Given the links between the Wainwright dynasties and the Thompson equivalent, I always think of Rufus Wainwright and Teddy Thompson, lifelong friends and competitors, certainly the former, playing together as children whilst their parents made their musical footprints. Indeed, there seems often a Wainwright present whenever the Thompsons congregate for a collective show, and possibly vice versa. Last month Rufus W put out his recent Folkocracy, reviewed here, the North American honoring, by and large, the music from the other side of his pond. Now, with My Love of Country, Teddy is now doing the same in reverse, with this paean to American music. Kinda wish he called it Countrypolitan, but he didn’t. Anyway, this isn’t Thompson’s first set of Nashville covers; 2007’s Upfront and Down Low served as his first rodeo. Plus, as we wait impatiently for the 3rd EP of his Teddy and Jenni EPs, with Jenni Muldaur, each covering a different set of famous country duet artists, it may not be his last.

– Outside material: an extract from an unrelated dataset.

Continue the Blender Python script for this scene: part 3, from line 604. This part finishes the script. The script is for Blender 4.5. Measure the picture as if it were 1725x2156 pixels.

For years I’ve held the hope aflame that one day Richard might get routinely referred to as Teddy’s father, rather than for Teddy to be always Richard (and Linda)’s son. But, despite seven largely well-received albums, and another half-dozen plus as a producer, Teddy’s career has always seemed to be as a supporting act, and I fear that day may have passed. A pity, as he has a strong and emotive voice, a keening tenor that is perfect for picking up all the emotions and sadness that populate many of his songs. Not to mention that of the whole anguished canon of country music. A consummate interpreter of existential angst, you just know that when he approaches lyrical distress, tears are going to be well and truly jerked.